(TASK DIRECTIONS):
Provide only the number of lines in the records below that include "Keep".

(DATASET ENTRIES):
= = = = = = =
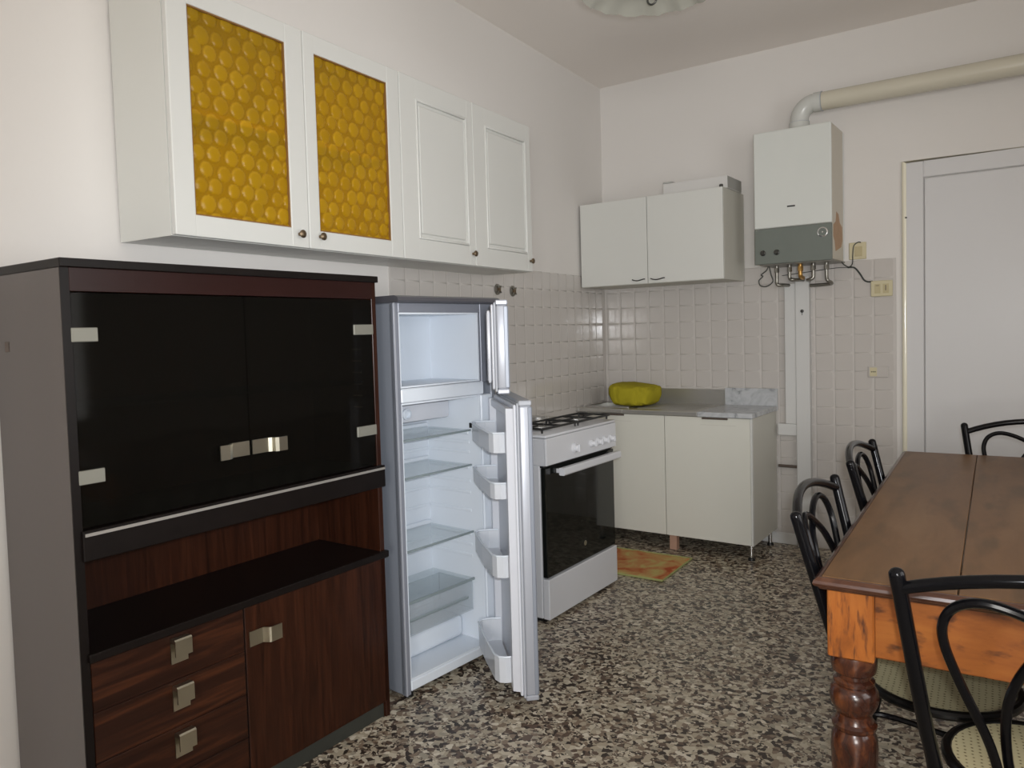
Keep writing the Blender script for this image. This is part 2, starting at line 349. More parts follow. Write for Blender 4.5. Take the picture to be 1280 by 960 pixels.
= = = = = = =
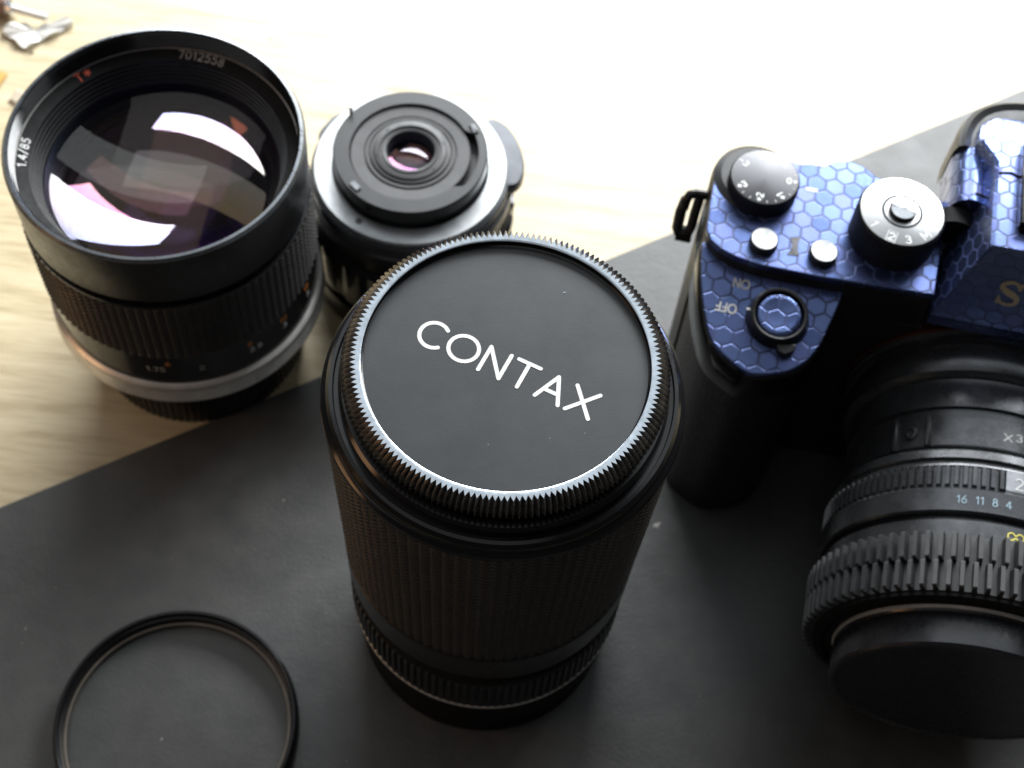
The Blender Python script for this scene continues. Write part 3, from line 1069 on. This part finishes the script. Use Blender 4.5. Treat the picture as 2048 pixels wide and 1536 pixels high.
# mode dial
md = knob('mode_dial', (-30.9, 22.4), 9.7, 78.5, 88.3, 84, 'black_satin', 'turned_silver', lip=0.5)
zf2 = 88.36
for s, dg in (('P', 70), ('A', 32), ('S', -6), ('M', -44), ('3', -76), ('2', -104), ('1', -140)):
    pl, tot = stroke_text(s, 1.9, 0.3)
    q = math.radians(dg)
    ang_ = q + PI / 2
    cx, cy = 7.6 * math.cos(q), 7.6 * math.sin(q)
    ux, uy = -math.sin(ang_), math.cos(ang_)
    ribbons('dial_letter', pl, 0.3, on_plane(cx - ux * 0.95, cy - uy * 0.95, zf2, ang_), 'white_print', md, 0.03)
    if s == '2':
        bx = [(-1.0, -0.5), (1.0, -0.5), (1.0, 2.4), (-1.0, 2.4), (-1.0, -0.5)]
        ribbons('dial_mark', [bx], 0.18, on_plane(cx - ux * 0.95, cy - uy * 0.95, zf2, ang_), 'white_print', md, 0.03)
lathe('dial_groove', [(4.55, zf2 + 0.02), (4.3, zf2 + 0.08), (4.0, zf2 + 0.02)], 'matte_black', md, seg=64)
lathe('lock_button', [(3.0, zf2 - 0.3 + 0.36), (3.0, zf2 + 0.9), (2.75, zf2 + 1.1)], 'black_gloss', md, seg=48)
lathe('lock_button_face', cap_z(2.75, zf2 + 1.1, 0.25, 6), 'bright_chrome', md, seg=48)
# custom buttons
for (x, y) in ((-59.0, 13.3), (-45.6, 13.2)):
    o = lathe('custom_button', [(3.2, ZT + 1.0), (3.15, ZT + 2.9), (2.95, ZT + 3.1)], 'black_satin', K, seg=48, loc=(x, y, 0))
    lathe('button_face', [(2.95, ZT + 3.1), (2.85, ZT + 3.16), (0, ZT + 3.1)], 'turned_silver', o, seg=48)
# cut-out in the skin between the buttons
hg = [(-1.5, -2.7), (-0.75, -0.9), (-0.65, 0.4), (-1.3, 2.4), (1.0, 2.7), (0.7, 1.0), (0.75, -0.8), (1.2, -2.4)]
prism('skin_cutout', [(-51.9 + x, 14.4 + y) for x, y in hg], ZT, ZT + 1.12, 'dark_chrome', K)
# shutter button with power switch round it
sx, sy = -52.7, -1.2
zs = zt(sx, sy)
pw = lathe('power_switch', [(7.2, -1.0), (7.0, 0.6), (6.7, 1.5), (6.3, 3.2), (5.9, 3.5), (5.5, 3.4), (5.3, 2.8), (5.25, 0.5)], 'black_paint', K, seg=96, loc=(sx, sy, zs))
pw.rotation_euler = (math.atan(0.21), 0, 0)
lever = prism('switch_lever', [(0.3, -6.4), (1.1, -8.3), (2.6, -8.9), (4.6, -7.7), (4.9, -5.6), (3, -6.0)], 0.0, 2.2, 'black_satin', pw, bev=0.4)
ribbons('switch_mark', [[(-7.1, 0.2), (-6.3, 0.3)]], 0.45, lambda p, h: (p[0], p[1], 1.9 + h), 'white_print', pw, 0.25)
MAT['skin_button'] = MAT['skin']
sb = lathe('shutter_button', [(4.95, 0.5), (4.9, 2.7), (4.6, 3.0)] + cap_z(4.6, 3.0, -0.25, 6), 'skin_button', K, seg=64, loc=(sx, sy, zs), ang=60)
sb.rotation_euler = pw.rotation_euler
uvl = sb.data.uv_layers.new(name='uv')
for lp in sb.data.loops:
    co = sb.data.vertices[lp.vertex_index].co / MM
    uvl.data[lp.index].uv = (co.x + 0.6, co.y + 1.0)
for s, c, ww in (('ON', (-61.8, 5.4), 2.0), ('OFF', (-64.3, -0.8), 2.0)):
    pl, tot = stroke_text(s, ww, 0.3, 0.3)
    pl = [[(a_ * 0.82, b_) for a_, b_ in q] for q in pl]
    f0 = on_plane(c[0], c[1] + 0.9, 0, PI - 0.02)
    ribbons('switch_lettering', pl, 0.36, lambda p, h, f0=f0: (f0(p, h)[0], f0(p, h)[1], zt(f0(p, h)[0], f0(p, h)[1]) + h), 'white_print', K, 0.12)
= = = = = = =
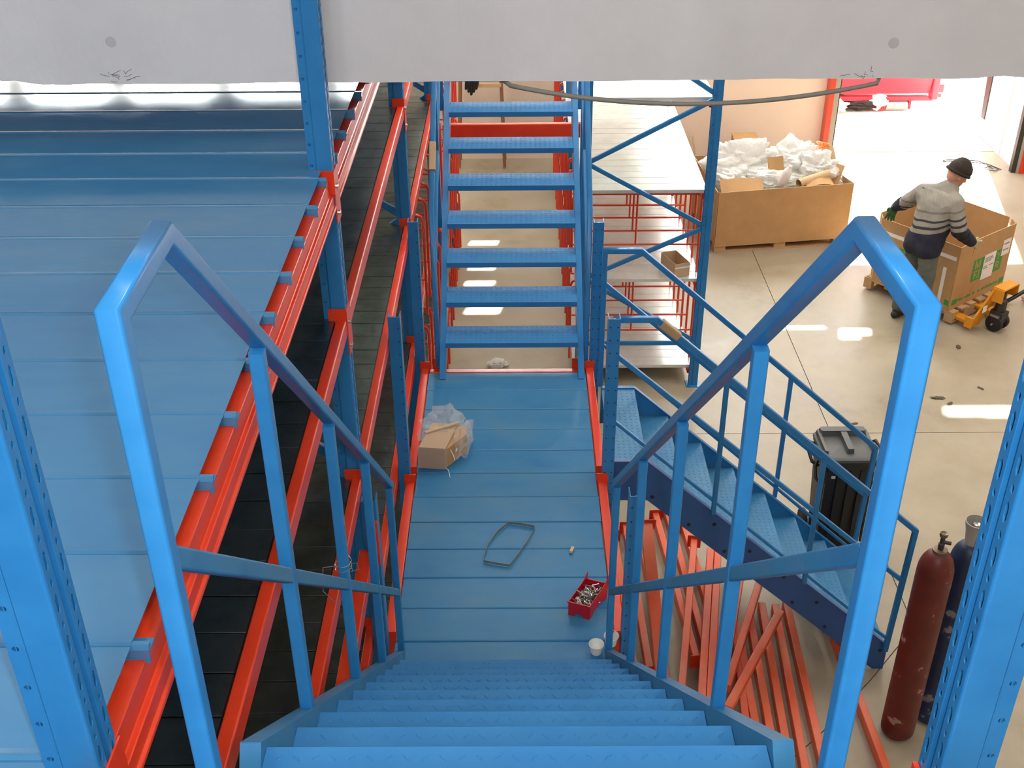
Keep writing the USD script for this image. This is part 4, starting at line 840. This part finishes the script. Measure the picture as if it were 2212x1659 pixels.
= = = = = = =
(WRITTEN REPLY):
2